Obama Asks Budget Director to Stay On
President Obama has asked Jeff Zients to stay on as acting budget director, “a move that takes him out of the running to become trade chief,” Reuters reports.
“Zients would stay in his current role until the confirmation of Sylvia Mathews Burwell, whom Obama has nominated to lead OMB.”
Rand Paul Won’t Help GOP Win Younger Voters
Nate Cohn: “While some might interpret his strength among younger voters as a sign that the GOP could benefit from a more libertarian tone, 59 percent of young voters believe that the government ‘should do more.’ Young voters are libertarian on cultural issues, but Paul is pro-life and against gay marriage. Even if young voters were libertarian on economic issues, the GOP’s small-government message attracts many of the same voters persuaded by economic libertarianism, without the cost of questionable ideas like ending the Fed. If Paul’s proposals for restraint abroad and marijuana at home would help Republicans, the party would be best served by attaching those proposals to a more traditional conservative, not Rand Paul.”

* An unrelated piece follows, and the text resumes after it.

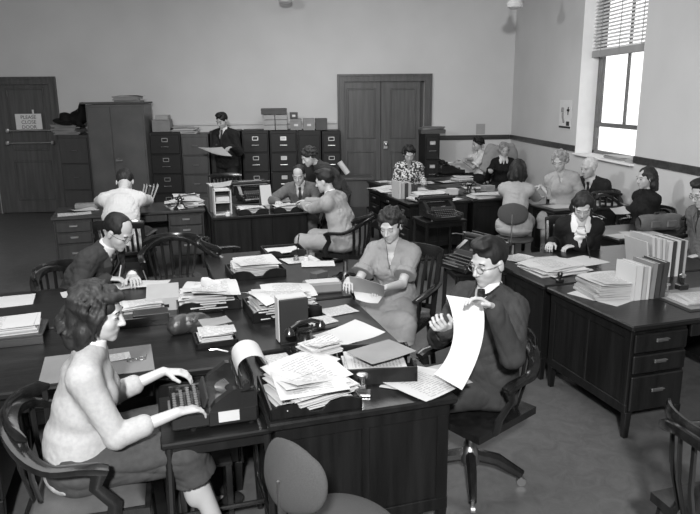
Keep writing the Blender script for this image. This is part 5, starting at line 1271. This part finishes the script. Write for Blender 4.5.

Obama Turns to Executive Power
President Obama “came into office four years ago skeptical of pushing the power of the White House to the limit, especially if it appeared to be circumventing Congress,”McClatchy reports.
“Now, as he launches his second term, Obama has grown more comfortable wielding power to try to move his own agenda forward, particularly when a deeply fractured, often-hostile Congress gets in his way.”
Crist Holds Big Lead Over Scott in Florida
A new Quinnipiac poll in Florida shows former Gov. Charlie Crist (D) tops current Gov. Rick Scott (R) by 16 points, 50% to 34% among registered voters if the 2014 election were today.
A PPP poll released yesterday found Crist with a 12 point lead.
First Read calls Scott “the most endangered governor in the country as we head into next year’s midterms.”